小学生のとき、太った子に暴言を吐いて、それをクラス全員の前で謝らされているクラスメイトがいた。それを見て、胸が苦しくなったことを覚えている。自分も当時、口に出さなかっただけで、その暴言と同じようなことを思っていたからだ。今でも、人が謝っているのを見ると、緊張する。同じ場面に自分が立ったときに、「さあ、おまえなら、どんな振る舞いで何をどう謝る?」と、突きつけられている気がする。

嘘をついた人が謝罪するのを見るとき、他人に宛てた言葉よりも、まずは「私はなぜ嘘をついたか」「なぜ私は謝ろうと思ったか」を自分に向けて語ってほしいと願うような気持ちになる。「この人はなぜ、誰に対して、何を思って謝っているのか」が見えなくて、形だけ謝らされてるのを見ると、つらくなって目を背けたくなる。自分が自分として生きていく道を歩めるはずの岐路で、さらなる嘘で自分の気持ちを覆い隠し、心の底へ押し込めているように見えてしまうからだ。

この前担当した『読みたいことを、書けばいい。』という本の最初の仮タイトルは、「信じられる人のことば」だった。webで飛び交う言葉を見ていて、そして自分自身の人生を振り返って、自分を信じられなくなった人の言葉は、他人に届かなくなると感じていたことからこの本は始まった。

しかし、「信じられる人のことば」は他人が誰かを評する視点だった。そこに明確な基準などないし、もし「信じられる基準」を設けるような本を作ったら、自分は、その基準に当てはまらない人の言葉を排除する首謀者になって、著者をその共犯者にしていたかもしれない。

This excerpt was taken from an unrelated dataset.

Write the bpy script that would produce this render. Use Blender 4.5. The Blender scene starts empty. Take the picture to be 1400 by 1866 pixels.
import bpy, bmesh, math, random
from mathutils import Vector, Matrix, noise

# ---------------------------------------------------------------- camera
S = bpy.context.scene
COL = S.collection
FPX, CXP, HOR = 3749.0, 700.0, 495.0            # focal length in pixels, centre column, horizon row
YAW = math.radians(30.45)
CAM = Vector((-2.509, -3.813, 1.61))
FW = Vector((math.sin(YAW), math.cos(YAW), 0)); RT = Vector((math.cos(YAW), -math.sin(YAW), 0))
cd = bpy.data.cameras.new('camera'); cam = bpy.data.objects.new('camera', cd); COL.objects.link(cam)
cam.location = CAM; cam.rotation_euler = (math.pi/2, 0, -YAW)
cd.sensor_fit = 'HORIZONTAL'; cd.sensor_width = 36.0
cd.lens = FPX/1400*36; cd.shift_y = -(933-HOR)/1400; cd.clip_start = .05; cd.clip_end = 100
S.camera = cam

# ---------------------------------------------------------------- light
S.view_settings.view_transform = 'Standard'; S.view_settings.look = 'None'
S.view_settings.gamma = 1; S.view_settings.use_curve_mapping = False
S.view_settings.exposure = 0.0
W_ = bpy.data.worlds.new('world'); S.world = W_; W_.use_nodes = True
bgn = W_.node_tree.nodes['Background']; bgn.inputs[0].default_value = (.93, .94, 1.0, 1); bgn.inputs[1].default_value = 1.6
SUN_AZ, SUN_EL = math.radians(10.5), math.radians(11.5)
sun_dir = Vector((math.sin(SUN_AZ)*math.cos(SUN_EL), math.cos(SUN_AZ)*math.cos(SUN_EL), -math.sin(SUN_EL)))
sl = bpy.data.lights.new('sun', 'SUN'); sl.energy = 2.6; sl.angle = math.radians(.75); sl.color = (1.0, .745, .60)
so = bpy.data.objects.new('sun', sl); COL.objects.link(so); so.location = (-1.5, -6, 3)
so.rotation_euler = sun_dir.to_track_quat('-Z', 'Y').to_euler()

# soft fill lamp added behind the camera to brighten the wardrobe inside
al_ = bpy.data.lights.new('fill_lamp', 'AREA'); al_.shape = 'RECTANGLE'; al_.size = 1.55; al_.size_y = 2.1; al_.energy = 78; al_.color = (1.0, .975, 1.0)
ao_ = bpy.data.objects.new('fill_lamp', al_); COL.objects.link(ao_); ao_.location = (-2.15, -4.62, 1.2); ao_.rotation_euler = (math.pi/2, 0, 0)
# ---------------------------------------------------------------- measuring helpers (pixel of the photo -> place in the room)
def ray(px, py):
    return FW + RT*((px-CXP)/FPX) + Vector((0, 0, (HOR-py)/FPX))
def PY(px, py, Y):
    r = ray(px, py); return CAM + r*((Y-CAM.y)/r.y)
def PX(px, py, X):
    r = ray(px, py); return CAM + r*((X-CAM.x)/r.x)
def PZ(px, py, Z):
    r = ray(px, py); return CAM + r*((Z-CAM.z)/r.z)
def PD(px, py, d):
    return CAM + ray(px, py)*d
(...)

結果的に着地した『読みたいことを、書けばいい。』というタイトルは、自分に向けた宣言だ。その本の中に著者の田中泰延さんは「思考の過程を披露する」という一節を書いてきた。これは、きっと謝罪の時にも当てはまる。自分自身が間違ったことをしたと思ったら、間違った初めのところから順を追って省みた過程を述べるしかない。それはきっと周りの人々がなぜ落胆したか、なぜ傷ついたかを想像する機会になるだろうし、自分が「私はなぜ謝りたいと思ったのか」を知る過程になる。また、そこから出発できる。

「今、謝らなければならない」と思った自分に嘘をつかない。嘘を嘘で上塗りしない。これは完全に、これからの自分に向けた戒めだ。